Desperate times produce dubious heroes.
Instead, let’s focus on Chip Bok (Creators) and his attempt to turn Pete Hegseth into a hero instead of a drunkard and a lecher. The anecdote about Grant might even be true, but Grant was winning after a succession of Union generals who weren’t.
If you want to draw a parallel, compare Hegseth to McClellan, who had a concept of a plan of victory, though he never asked Lincoln to pardon anyone guilty of war crimes.
Steve Kelley (Creators) makes the point that “They All Do It,” which, if true, is certainly an excellent reason to put more drunken rapists in office.
After all, why turn them away simply because you wouldn’t accept this argument from a seven-year-old?
Ann Telnaes has a problem with a political party that demands purity of its opponents while repeatedly soiling its own bed. And speaking of recalcitrant seven-year-olds, she captures Mike Johnson’s blank, vacuous stare so well that she doesn’t need to add any labeling.

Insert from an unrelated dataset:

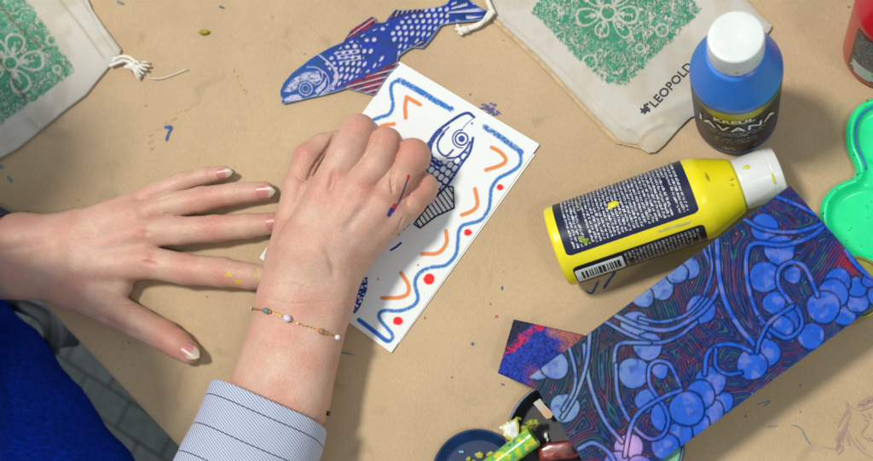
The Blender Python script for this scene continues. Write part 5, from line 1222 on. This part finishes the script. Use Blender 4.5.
tag(slab('paper_scrap', PP(wp, 2.4), lambda G, D: 2.25 + .7 * fbm(G[:, 0] * 1.1, G[:, 1] * 1.1, 0, 182, 3), lambda G, D: 2.1 + .7 * fbm(G[:, 0] * 1.1, G[:, 1] * 1.1, 0, 182, 3), mat('crumpled_paper', rough=.6, vcol=True), None, .05, 0, wp_col, bottom=True, base=(c0[0], c0[1], 2.2), sidecol=(.5, .5, .2)), 'crumpled white paper scrap smeared with yellow beside the black tray', 'paper scrap')
m_ol = mat('olive_yellow_paint', (.20, .24, .01), .45, .4, 2.5)
q = P(529, 424, 1.6); smv = [lumpy(P(x, y, 2.0), (rx, ry, .10), int(x), .7, 12, 20, 2) for x, y, rx, ry in ((526, 428, .5, .22), (531, 423, .42, .26), (536, 422, .22, .3), (522, 431, .3, .16), (518, 419, .22, .16))]
for i, (v, f) in enumerate(smv): mk('paint_dab', v, f, m_ol, tb2)
# dark red paint cake, beige tape and small chips in the tray
c0 = P(557, 450, 1)
V, F_ = lumpy((0, 0, 0), (1, 1, 1), 6, .05, 24, 48); V = np.sign(V) * np.abs(V) ** .45
th_ = .12; Rz = np.array([[math.cos(th_), -math.sin(th_), 0], [math.sin(th_), math.cos(th_), 0], [0, 0, 1]]); V = (V * [1.55, .72, .55]) @ Rz.T; V[:, 2] += .12 * (fbm(V[:, 0], V[:, 1], 0, 9, 3) - .5); c1 = P(558, 451, 1.6); V = V + [c1[0], c1[1], 1.25]
cv = mix([.16, .006, .006], [.03, .004, .006], sst(.4, .6, fbm(V[:, 0] * .9, V[:, 1] * .9, 0, 191, 3))); cv = mix(cv, np.tile([.30, .05, .02], (len(V), 1)), sst(.55, .7, fbm(V[:, 0] * 2, V[:, 1] * 2, 0, 195, 3)) * .6)
tag(mk('paint_cake', V, F_, mat('red_paint_cake', rough=.25, vcol=True, coat=.5), col=cv, base=(c1[0], c1[1], .7)), 'dark red glossy block of paint sitting in the black tray', 'paint block')
tp = [(533, 403), (540, 398.5), (544, 404), (554, 414), (551, 418), (546, 419)]
def tp_col(G, D, V):
    Q = proj(V); return mix([.42, .42, .33], [.50, .30, .17], sst(405, 412, Q[:, 1]))
c0 = P(544, 408, 1.4)
tag(slab('tape_piece', PP(tp, 1.55), 1.55, 1.42, mat('tape', rough=.5, vcol=True), None, .08, 0, tp_col, bottom=True, base=(c0[0], c0[1], 1.4), sidecol=(.3, .2, .1)), 'short beige tape strip stuck on the rim of the black tray', 'tape')
for x, y, s, c in ((545, 435.5, .20, (.66, .70, .66)), (547, 440, .14, (.60, .62, .58)), (569, 436, .20, (.42, .36, .28))):
    q = P(x, y, 1.0); tag(mk('paint_chip', *lumpy((q[0], q[1], .62), (s * .8, s * 1.2, .16), int(x), .3, 8, 12), mat('pale_chip', c, .5), base=(q[0], q[1], .4)), {545: 'larger white paint chip in the black tray above the red block', 547: 'tiny white paint chip next to the larger white chip', 569: 'tan paint chip at the edge of the block beside the red paint block'}[x], 'paint chip')
# grey denim cloth hanging between the sweater and the table edge
cp = [P(18, 296, -14), P(40, 302, -14), P(58, 312, -15), P(60, 335, -16), P(52, 352, -18)]
cl = np.array(spline(cp, 8)); V = []; C = []
for i, p in enumerate(cl):
    for k in range(20):
        u = k / 19 - .5; V.append(p + np.array([u * 4.2, u * 2.0, -3 * u * u + .8 * math.sin(u * 14 + i * .12)])); C.append((.10, .12, .13) if (k % 5) else (.26, .29, .31))
Fs = [(i * 20 + k, i * 20 + k + 1, (i + 1) * 20 + k + 1, (i + 1) * 20 + k) for i in range(len(cl) - 1) for k in range(19)]
o = mk('shawl', np.array(V), Fs, mat('grey_check', rough=.9, vcol=True, bump=.4, bscale=6), person, col=np.array(C)); md = o.modifiers.new('t', 'SOLIDIFY'); md.thickness = .003; o['label'] = 'grey checked cloth hanging beside the sweater'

Max Espinoza lays things out in the form of a dialogue-rich argument, but I question his hopeful approach in which the elephant sputters while the donkey remains calmly dominant.
While a lot of the polls that have emerged since the election are selective and dubious, I think it’s clear that Trump and his cronies are quite strong and gaining support from their fellow plutocrats. Meta and Amazon have each pledged a million bucks for the inauguration while Patrick Soon-Shiong has killed another editorial in the LA Times and is promising a new editorial board that will be more fair, balanced and submissively obedient to Dear Leader and his oligarchy.

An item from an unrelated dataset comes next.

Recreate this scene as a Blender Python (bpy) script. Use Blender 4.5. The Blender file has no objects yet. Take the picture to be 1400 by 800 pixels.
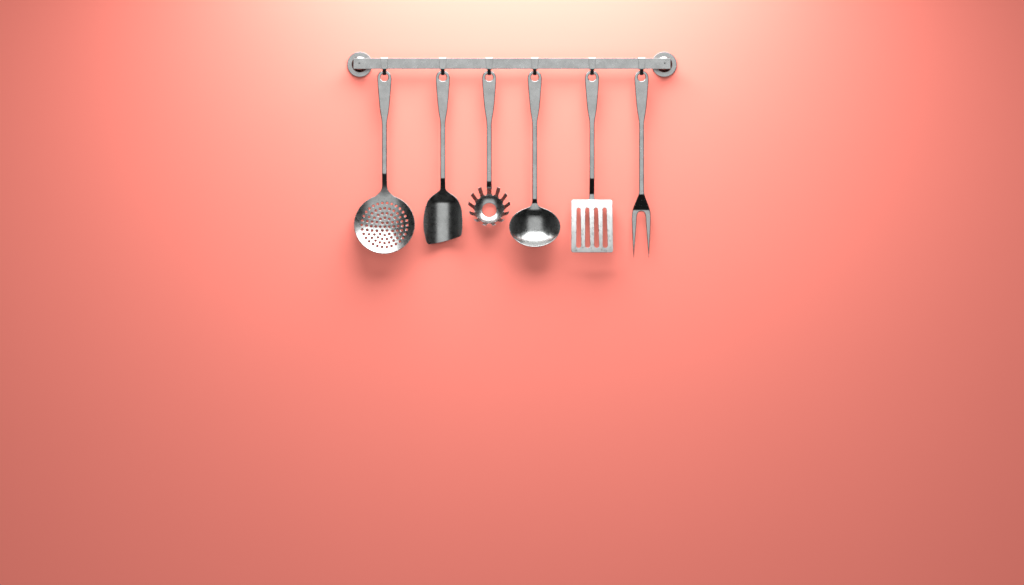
import bpy, math, random
import numpy as np
from mathutils import Vector
from mathutils.geometry import delaunay_2d_cdt

# ------------------------------------------------------------------ units
# u to the right, v up, w out of the wall.  1 unit of the plan = 1.4 mm.
K = 0.0014
DIST = 7.0                       # camera to wall, metres
DU = DIST / K

scene = bpy.context.scene
col = scene.collection

# ------------------------------------------------------------------ camera
cam_d = bpy.data.cameras.new('camera')
cam = bpy.data.objects.new('camera', cam_d)
col.objects.link(cam)
cam.location = (0, -DIST, 0)
cam.rotation_euler = (math.pi / 2, 0, 0)
cam_d.sensor_fit = 'HORIZONTAL'
cam_d.sensor_width = 36.0
cam_d.lens = 36.0 * DIST / (1400 * K)
cam_d.clip_end = 100
scene.camera = cam

# ------------------------------------------------------------------ world
world = bpy.data.worlds.new('World')
scene.world = world
world.use_nodes = True
bg = world.node_tree.nodes['Background']
bg.inputs[0].default_value = (1, 1, 1, 1)
bg.inputs[1].default_value = 0.009


def area_light(name, loc, rot, sx, sy, power, color=(1, 1, 1)):
    d = bpy.data.lights.new(name, 'AREA')
    d.shape = 'RECTANGLE'
    d.size = sx
    d.size_y = sy
    d.energy = power
    d.color = color
    o = bpy.data.objects.new(name, d)
    col.objects.link(o)
    o.location = loc
    o.rotation_euler = rot
    return o


# ceiling panel close to the wall, shining down
area_light('ceiling_panel', (0, -0.505, 0.866), (0, 0, 0), 0.95, 0.91, 34.5)
# large softbox behind the camera
area_light('front_softbox', (0, -7.2, 0.1), (math.pi / 2, 0, 0), 7.2, 7.2, 300)
# two weak strip boxes at the sides
area_light('side_softbox', (-4.0, -1.2, 0.1), (math.pi / 2, 0, -math.radians(78)), 2.2, 3.0, 1.7)
area_light('side_softbox', (4.0, -1.2, 0.1), (math.pi / 2, 0, math.radians(78)), 2.2, 3.0, 1.7)

scene.view_settings.view_transform = 'Standard'
scene.view_settings.look = 'None'
scene.view_settings.exposure = 0
scene.view_settings.gamma = 1
scene.view_settings.use_curve_mapping = False
scene.render.engine = 'CYCLES'
scene.cycles.use_denoising = True
scene.cycles.caustics_reflective = False
scene.cycles.caustics_refractive = False
scene.cycles.max_bounces = 8

# ------------------------------------------------------------------ materials


def nodes_of(name):
    m = bpy.data.materials.new(name)
    m.use_nodes = True
    nt = m.node_tree
    return m, nt, nt.nodes['Principled BSDF']


def noise(nt, vec, scale, detail=4, rough=0.55):
    n = nt.nodes.new('ShaderNodeTexNoise')
    n.inputs['Scale'].default_value = scale
    n.inputs['Detail'].default_value = detail
    n.inputs['Roughness'].default_value = rough
    nt.links.new(vec, n.inputs['Vector'])
    return n.outputs['Fac']


def ramp(nt, fac, stops):
    r = nt.nodes.new('ShaderNodeValToRGB')
    els = r.color_ramp.elements
    while len(els) < len(stops):
        els.new(0.5)
    for e, (p, c) in zip(els, stops):
        e.position = p
        e.color = (c, c, c, 1) if isinstance(c, (int, float)) else (*c, 1)
    nt.links.new(fac, r.inputs[0])
    return r.outputs[0]


def mix(nt, a, b, fac, mode='MULTIPLY'):
    n = nt.nodes.new('ShaderNodeMix')
    n.data_type = 'RGBA'
    n.blend_type = mode
    n.inputs[0].default_value = fac
    nt.links.new(a, n.inputs[6])
    nt.links.new(b, n.inputs[7])
    return n.outputs[2]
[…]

Matt Davies questions whether a cabinet full of billionaires can really relate to consumer concerns over grocery prices, but Trump was elected on his promises to bring those prices down.
Though now that he’s won the presidency, he is walking back that promise and explains “It’s hard to bring things down once they’re up. You know, it’s very hard.”

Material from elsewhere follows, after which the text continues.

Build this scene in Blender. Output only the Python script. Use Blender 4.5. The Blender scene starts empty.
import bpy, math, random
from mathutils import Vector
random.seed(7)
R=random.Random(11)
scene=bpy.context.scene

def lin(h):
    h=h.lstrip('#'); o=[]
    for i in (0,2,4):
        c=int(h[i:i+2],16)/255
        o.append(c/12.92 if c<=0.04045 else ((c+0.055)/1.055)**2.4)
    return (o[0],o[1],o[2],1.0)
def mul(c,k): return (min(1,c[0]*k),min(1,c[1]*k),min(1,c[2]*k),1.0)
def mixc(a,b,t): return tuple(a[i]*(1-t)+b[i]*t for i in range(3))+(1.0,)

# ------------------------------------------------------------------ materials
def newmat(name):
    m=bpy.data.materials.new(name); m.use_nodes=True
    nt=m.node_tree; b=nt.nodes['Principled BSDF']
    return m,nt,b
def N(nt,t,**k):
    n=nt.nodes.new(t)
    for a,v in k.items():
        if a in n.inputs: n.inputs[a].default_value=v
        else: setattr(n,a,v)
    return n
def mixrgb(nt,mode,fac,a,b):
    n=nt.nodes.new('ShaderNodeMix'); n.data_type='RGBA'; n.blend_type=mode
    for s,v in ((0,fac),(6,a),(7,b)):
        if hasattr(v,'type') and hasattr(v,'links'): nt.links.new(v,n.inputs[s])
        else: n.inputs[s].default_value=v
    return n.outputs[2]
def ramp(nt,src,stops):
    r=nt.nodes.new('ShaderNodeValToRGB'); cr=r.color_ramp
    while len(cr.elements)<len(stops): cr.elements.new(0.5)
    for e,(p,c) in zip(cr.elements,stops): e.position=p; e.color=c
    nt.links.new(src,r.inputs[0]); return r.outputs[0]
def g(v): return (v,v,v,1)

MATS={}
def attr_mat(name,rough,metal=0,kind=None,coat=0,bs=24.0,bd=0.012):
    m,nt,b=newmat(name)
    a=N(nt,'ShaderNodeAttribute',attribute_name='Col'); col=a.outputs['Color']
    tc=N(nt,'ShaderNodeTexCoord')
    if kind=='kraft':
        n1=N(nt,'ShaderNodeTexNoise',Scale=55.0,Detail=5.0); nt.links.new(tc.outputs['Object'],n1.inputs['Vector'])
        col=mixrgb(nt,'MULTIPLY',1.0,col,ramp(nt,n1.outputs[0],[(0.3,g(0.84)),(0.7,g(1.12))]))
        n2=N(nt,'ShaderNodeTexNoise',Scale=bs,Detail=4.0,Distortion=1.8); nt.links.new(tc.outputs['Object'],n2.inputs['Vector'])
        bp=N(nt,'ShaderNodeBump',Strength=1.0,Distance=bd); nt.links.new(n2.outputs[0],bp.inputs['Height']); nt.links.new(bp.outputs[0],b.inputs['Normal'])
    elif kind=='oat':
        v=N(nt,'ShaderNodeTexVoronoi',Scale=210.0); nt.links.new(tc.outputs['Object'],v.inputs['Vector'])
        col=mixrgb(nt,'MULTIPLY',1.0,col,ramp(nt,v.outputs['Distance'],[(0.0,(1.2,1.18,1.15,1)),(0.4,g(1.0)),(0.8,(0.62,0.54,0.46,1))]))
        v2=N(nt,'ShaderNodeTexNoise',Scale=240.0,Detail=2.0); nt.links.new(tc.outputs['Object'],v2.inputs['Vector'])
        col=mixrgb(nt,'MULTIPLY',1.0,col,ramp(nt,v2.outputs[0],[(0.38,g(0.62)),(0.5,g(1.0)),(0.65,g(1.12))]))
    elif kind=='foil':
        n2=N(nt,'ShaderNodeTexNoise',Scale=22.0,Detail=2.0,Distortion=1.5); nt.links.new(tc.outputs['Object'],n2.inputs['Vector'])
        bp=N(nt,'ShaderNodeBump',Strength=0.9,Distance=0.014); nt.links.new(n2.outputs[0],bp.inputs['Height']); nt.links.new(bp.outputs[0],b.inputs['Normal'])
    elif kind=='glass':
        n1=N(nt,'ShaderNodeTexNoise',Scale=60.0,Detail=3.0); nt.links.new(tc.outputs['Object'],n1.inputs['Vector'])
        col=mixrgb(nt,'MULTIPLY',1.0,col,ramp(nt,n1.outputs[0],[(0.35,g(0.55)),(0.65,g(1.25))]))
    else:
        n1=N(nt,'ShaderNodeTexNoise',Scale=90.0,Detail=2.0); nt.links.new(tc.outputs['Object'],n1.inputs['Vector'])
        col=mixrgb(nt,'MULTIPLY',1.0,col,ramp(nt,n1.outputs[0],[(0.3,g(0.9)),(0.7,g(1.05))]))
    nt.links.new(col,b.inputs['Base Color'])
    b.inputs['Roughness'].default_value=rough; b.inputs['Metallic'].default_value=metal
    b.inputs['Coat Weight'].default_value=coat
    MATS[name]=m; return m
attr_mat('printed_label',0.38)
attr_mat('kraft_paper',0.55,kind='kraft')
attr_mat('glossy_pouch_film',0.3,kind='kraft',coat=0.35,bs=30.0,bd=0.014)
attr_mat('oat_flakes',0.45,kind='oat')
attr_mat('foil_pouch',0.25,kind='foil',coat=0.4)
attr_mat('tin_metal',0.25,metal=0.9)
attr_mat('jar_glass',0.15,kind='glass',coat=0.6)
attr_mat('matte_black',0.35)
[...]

Graeme MacKay notes that bringing down the prices of much of anything is going to be difficult as long as Trump maintains a policy of not only imposing major tariffs on our two largest trading partners, but of purposely insulting Canadian Prime Minister Justin Trudeau by calling him “governor” and referring to Canada as a state.
Not only do we get a fair amount of eggs and dairy products from Canada, but increasing the tariff on lumber will not lower housing costs here.
And we get even more groceries from Mexico, which is within a hair of tying Canada as our largest trading partner and is no more pleased with Trump’s announced intent to set off a trade war.
Though as Lalo Alcaraz says in this La Cucaracha (AMS), we did it to ourselves. (And BTW, the gun smuggling goes the other direction, but who’s counting?)
But not to worry: We’ll still have domestically produced groceries, at least until Dear Leader succeeds in deporting the people who pick the fruits and vegetables, cut the meat and work in the dairies.
Victory gardens and backyard chickens are starting to look like a pretty smart investment, assuming you’ve got a yard to put them in. I really doubt Bostonians are going to once more be seen leading their cows to the Common to graze.
Though maybe city folks will start referring to pigeons as “squab.”
While out here in the country, we’d better start wearing blaze orange all year ’round, not just in the fall.
Or perhaps, as First Dog on the Moon suggests, we might see people in his country and in our own take a break from their daily struggle to survive and do a little group lobbying.
It would sure beat waiting for Ned Kelly or Jesse James or Luigi Mangione to straighten things out.
(Dick Turpin to Jack Sheppard: “There’s no use talking about it. To them goes the palm. They’ve completely outdone us.”)
As Nast observed, they used to hang highwaymen, not put them in public office.